Requirement:
Set down the material exactly as given, please, from its first line through the line that includes "rad = math.radians".

Provided records:
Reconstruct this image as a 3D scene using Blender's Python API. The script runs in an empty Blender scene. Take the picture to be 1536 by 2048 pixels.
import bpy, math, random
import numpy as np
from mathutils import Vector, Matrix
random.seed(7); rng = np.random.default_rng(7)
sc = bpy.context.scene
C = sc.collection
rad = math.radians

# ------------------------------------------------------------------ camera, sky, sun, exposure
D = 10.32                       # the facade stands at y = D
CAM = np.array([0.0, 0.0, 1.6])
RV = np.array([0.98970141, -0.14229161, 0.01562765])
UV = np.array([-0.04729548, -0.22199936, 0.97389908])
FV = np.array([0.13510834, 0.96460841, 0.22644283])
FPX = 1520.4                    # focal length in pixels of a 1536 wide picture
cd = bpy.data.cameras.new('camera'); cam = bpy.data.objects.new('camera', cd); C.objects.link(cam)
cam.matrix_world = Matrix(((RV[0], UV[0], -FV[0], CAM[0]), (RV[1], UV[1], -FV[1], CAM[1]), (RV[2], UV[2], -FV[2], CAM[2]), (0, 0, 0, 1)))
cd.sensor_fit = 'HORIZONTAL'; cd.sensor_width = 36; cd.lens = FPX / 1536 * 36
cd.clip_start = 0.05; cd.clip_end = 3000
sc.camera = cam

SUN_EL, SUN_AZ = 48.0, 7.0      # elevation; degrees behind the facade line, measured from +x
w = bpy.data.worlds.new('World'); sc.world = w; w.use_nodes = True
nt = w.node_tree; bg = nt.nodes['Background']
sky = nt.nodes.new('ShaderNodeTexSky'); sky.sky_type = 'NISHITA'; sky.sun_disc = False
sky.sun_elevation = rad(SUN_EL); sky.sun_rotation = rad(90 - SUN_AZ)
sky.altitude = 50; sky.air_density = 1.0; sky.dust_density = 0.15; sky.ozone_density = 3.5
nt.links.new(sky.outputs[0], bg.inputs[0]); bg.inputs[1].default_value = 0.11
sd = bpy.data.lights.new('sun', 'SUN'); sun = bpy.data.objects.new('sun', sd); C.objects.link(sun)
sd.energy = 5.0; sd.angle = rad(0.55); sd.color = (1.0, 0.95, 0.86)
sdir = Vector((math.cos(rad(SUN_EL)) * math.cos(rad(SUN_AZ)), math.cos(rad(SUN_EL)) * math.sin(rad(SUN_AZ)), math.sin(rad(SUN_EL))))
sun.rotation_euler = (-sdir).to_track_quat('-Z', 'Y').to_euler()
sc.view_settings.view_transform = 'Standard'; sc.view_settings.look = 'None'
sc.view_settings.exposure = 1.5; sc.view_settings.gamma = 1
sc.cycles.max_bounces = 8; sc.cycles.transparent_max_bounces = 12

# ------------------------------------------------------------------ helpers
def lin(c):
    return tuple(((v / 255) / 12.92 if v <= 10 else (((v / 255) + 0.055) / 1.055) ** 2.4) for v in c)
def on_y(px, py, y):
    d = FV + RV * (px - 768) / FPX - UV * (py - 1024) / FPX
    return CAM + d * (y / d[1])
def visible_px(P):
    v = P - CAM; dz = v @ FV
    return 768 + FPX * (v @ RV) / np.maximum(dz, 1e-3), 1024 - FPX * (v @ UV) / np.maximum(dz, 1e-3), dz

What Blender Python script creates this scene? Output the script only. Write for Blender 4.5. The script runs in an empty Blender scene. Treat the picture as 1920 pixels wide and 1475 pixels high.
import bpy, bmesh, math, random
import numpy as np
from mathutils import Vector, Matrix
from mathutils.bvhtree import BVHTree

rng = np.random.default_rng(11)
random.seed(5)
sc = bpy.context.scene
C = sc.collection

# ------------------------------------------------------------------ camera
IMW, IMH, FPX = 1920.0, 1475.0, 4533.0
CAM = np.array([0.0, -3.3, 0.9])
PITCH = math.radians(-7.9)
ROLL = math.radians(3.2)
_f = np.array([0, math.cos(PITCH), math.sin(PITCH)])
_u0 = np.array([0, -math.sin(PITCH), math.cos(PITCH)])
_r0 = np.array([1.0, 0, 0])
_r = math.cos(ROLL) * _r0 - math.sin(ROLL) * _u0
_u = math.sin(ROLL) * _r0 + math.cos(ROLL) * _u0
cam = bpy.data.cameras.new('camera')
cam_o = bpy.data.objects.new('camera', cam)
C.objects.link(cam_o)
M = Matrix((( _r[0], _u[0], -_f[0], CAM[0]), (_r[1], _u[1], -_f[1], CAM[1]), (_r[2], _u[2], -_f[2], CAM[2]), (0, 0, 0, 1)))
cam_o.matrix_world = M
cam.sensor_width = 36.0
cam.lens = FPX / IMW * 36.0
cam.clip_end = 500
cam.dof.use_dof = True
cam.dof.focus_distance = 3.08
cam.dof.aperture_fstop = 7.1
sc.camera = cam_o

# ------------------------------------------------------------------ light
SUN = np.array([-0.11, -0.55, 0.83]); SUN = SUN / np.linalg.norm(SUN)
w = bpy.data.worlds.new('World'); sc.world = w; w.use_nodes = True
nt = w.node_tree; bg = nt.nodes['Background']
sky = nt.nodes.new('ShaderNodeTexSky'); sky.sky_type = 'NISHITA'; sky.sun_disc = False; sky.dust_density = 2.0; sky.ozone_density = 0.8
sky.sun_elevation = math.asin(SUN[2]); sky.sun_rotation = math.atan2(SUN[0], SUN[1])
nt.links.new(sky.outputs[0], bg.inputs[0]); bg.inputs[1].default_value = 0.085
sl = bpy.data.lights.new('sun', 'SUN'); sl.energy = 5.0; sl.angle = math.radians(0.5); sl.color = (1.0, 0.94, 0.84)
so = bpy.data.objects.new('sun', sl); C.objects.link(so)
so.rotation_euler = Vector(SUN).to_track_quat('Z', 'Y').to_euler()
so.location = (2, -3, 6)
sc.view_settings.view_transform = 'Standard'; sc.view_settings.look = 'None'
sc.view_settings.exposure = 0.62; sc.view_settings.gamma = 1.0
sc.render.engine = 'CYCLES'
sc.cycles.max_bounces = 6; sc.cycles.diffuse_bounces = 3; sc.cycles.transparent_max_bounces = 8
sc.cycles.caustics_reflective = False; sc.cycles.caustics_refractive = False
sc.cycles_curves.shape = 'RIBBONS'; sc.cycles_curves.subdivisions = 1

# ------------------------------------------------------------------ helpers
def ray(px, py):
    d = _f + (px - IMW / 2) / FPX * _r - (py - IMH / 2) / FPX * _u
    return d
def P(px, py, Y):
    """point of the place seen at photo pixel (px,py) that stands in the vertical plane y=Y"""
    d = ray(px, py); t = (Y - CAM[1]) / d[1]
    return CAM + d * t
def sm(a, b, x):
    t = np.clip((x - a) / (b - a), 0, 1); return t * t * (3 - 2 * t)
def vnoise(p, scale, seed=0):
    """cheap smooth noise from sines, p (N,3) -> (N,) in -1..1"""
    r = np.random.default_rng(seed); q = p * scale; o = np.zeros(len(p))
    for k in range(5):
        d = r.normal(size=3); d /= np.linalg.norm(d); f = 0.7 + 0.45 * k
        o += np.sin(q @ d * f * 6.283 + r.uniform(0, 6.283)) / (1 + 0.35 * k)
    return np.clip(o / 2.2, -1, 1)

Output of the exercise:
Reconstruct this image as a 3D scene using Blender's Python API. The script runs in an empty Blender scene. Take the picture to be 1536 by 2048 pixels.
import bpy, math, random
import numpy as np
from mathutils import Vector, Matrix
random.seed(7); rng = np.random.default_rng(7)
sc = bpy.context.scene
C = sc.collection
rad = math.radians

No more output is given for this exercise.